Facts of the case       


Assessee received share application money from share applicants via banking channel. Before the AO assessee filed confirmation of all the share holders along with their full address details, PAN numbers etc. Summons issued by the AO returned unserved. Accordingly the AO treated the share application money as bogus and added the same to the income of assessee as un-explained cash credit. CIT (A) affirmed the order of the AO. ITAT allowed the appeal of the assessee.

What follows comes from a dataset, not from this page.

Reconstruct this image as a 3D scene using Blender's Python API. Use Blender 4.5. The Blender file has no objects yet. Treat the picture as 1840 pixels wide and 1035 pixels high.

On appeal, and after hearing the parties the High Court held that,

++ the Tribunal has recorded that the respondent-assessee had filed confirmations from all share applicants with details of share capital paid which contained details such as full addresses, permanent account numbers and tax jurisdiction of the depositors. The Tribunal further recorded that all payments were received by cheques and were credited in the bank account of the respondent; the share application forms contained all details of the depositors; their confirmations were clear with all addresses; and that they were on the departmental records as tax-payers. In the aforesaid factual background, the Tribunal was of the view that the respondent had sufficiently discharged its burden of explaining the same.

++ The Tribunal further observed that the department has not brought any material on record to show that the depositors were bogus. According to the Tribunal none of the decisions relied upon by the revenue had held that the assessee was required to establish the credit worthiness of the share applicants strictly in the manner understood in the context of cash credits under section 68 of the Act. The Tribunal was of the view that the assessee had given the names and addresses of the share applicants, it was within the knowledge of the revenue that the said share applicants were assessed to income tax, hence the burden was on the revenue to make further inquiry. The Tribunal placed reliance upon the decision of the Apex Court in the case of C.I.T. Vs. Divine Leasing Finance Co. wherein it has been held that when the assessee company had given the name of the share holders, the department was free to reopen their individual assessment in accordance with law.